Die Geschichte ist besser als die Überführung des Täters
Regisseur Jan Schomburg hat in „Ein Mord mit Aussicht“ eine starke Antagonistin auf dem Polizeichefsessel Platz nehmen lassen: Nina Proll als Hammelforster Kommissarin Sandra Holm ist nicht der Typ für Späßchen oder Kumpeleien unter Beamtinnen. Jeder Blick von ihr ist ein Schlag in die Magengrube, jedes Räuspern der Auftakt für ein Kreuzverhör wie aus dem Handbuch für FBI-Agenten. Aber selbst einem harten Knochen wie Holm stehen nach einer stundenlangen nächtlichen Befragung des eigenwilligen Hengascher Trios die Tränen in den Augen vor Erschöpfung. Sie hat zwar Babyfotos gesehen, Details aus dem Schlafzimmer erfahren und ist für ihre Käse-Salami-Brötchen gelobt worden – der Lösung im Fall um den ermordeten Polizeihierarchen ist sie keinen Schritt näher gekommen.

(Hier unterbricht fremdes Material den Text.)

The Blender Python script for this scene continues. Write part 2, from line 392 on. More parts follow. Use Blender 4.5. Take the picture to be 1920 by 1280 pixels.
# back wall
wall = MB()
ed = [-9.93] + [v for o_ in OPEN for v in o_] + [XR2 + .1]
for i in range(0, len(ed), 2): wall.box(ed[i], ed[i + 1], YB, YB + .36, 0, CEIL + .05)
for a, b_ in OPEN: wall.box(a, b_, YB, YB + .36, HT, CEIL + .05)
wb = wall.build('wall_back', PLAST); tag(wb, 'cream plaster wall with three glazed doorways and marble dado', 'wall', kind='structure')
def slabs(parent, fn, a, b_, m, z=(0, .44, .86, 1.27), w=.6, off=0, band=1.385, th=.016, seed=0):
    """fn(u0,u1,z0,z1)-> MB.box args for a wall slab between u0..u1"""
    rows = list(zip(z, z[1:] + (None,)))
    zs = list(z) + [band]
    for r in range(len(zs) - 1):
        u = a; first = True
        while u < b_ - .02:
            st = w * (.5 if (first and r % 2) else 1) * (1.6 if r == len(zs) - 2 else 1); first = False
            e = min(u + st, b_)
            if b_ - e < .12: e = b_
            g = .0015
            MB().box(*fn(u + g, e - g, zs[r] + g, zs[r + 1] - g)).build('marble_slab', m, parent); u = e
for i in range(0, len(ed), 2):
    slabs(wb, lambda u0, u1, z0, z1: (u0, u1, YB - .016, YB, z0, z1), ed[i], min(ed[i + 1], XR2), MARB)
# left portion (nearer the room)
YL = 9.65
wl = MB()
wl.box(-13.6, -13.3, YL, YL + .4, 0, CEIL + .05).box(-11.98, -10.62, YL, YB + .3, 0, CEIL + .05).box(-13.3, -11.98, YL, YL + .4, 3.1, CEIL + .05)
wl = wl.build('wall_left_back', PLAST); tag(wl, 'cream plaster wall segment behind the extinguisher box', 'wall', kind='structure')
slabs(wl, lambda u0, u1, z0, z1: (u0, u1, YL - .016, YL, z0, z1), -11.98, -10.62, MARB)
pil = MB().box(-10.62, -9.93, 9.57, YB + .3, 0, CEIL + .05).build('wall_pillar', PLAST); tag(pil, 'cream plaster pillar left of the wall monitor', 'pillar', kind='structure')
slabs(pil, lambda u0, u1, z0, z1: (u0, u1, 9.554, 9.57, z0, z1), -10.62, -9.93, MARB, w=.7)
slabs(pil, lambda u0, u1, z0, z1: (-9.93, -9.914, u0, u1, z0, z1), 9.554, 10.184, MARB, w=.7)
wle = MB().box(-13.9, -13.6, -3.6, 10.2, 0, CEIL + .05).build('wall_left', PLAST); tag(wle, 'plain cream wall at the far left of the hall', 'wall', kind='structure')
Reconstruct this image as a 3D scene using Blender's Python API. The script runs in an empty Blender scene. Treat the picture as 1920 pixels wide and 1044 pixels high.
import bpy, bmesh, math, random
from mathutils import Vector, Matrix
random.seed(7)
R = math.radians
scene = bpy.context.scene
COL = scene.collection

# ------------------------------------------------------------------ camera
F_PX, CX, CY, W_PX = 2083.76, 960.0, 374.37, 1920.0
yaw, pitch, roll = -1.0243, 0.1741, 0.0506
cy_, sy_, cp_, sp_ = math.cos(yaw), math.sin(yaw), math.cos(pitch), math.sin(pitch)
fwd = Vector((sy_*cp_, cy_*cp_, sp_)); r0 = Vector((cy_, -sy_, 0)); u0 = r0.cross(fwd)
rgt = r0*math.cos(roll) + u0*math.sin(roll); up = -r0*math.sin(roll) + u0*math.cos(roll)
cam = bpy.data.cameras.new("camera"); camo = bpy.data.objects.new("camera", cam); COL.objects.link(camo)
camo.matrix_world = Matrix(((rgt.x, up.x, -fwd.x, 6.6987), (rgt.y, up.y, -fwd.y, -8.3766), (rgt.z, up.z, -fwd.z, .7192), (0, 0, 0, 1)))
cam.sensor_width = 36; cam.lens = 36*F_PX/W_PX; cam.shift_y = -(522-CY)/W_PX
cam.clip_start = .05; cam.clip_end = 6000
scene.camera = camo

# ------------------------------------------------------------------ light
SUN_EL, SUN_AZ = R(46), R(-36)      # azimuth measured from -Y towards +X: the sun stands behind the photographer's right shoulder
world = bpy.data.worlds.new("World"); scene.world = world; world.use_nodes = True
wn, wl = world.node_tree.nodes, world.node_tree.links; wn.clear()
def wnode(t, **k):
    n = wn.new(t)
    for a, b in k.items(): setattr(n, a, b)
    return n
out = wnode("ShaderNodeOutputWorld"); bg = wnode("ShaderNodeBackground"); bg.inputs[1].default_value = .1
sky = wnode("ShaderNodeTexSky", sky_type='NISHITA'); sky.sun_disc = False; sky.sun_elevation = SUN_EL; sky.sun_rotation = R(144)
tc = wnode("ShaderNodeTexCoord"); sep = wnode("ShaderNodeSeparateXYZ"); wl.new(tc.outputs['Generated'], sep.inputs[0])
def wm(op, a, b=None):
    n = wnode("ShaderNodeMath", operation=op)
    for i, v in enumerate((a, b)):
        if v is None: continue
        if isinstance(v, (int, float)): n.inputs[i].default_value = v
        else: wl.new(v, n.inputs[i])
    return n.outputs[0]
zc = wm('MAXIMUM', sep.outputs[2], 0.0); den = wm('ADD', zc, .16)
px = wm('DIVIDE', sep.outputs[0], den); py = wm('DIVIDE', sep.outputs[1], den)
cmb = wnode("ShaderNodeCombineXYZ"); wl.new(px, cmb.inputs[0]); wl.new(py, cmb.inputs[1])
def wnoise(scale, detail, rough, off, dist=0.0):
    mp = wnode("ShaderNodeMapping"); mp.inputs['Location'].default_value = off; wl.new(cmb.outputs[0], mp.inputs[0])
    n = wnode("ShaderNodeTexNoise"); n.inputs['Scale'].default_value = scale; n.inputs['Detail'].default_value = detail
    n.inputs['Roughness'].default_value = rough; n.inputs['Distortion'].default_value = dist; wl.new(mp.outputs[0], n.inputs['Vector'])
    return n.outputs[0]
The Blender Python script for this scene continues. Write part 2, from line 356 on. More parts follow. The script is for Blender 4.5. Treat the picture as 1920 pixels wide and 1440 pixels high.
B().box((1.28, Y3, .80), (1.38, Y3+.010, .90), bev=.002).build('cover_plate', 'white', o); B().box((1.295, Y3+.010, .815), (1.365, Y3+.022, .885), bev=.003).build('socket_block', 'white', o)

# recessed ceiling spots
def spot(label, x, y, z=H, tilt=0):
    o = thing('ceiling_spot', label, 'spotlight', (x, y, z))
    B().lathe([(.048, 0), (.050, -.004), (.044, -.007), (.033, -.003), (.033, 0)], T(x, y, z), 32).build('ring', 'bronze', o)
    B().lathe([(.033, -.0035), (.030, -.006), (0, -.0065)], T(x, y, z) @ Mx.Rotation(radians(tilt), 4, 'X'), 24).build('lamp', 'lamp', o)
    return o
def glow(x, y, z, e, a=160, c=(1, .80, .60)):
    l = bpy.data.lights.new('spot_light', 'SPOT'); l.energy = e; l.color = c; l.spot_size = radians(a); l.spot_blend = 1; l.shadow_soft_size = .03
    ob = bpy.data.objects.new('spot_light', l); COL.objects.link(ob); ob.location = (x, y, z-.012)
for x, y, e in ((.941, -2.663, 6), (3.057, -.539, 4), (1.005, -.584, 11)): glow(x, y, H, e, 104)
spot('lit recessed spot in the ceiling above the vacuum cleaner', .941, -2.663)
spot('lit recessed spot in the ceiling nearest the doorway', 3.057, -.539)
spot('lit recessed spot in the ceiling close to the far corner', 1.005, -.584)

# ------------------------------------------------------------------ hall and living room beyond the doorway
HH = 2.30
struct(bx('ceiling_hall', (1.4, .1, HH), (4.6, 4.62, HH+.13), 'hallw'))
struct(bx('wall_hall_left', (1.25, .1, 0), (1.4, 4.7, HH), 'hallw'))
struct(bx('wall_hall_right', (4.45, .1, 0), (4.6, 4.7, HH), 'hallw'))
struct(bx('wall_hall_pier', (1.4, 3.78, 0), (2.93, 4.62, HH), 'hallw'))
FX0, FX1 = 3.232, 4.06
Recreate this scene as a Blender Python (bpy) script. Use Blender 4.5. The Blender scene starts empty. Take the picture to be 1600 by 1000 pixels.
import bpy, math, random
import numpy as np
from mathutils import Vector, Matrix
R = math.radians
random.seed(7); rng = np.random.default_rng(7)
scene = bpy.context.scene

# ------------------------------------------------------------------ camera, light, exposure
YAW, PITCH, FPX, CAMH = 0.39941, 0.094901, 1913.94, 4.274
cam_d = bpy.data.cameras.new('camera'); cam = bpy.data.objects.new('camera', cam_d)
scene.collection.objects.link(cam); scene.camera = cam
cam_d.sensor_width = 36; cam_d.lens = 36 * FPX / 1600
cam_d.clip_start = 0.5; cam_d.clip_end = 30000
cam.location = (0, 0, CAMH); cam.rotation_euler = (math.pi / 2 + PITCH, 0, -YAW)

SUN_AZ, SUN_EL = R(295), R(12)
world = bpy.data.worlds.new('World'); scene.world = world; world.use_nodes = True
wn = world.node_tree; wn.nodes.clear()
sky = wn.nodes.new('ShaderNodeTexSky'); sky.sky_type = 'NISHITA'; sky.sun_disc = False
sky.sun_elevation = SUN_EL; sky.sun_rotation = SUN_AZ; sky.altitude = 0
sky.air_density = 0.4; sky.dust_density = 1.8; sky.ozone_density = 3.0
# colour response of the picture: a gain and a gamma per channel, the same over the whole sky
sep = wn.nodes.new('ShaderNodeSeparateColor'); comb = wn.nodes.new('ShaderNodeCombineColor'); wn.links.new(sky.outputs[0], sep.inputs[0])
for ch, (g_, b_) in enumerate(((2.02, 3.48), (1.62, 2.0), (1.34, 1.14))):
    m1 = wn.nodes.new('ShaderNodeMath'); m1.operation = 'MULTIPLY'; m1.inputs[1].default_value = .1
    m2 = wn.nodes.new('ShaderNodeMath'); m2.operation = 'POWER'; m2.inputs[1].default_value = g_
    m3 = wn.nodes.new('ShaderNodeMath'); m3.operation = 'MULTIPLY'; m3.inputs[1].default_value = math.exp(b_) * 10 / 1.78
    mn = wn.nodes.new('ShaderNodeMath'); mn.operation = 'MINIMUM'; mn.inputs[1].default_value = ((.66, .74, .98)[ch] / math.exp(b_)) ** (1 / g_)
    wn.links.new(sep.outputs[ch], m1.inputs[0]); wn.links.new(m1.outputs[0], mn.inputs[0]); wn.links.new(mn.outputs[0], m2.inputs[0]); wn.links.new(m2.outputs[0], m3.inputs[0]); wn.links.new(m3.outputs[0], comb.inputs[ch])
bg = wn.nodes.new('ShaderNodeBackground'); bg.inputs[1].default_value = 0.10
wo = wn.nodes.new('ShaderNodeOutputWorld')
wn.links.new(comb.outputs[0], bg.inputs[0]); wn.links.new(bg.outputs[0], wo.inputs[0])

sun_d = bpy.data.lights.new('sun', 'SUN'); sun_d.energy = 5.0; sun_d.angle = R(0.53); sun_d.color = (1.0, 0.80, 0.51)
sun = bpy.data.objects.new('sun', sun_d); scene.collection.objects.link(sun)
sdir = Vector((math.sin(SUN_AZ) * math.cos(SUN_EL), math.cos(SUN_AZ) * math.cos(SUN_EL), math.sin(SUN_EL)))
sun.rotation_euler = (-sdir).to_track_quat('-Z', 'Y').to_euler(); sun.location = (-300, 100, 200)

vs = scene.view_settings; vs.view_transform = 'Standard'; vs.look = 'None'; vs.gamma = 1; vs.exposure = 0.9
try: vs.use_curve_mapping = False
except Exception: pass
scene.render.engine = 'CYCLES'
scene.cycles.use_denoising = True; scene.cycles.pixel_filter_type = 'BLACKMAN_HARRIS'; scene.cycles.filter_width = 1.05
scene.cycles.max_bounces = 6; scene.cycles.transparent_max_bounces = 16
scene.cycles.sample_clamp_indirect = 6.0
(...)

Nun war die Aufklärung des Falls für den Eifelkrimi stets nur zweitrangig. Anders gesagt: Die Geschichte ist auch in diesem Fall besser als die Überführung des Täters. „Mord mit Aussicht“ lehrt aufs Schönste, dass man es auch im Krimigenre mit dem Realismus nicht allzu genau nehmen muss, solange der Zuschauer Figuren hat, an denen er sich festhalten kann. (Gut, Dietmar Schäffer möchte man eher bei der Hand nehmen und ihm über die Straße helfen). Zudem ist es immer wieder erleichternd, eine Fernsehkommissarin zu sehen, die weder selbstmitleidig-einsam noch Alkoholikerin, noch sonstwie seelisch verwundet ist. Sondern einfach ganz normal gestört.
Man muss weder ein Freund von Fernsehkrimis noch von Wochenendausflügen ins Grüne sein, um „Ein Mord mit Aussicht“ zu genießen. Man muss im Grunde nur Lust haben, über das Leben und seine absurden Einfälle mal wieder zu lachen.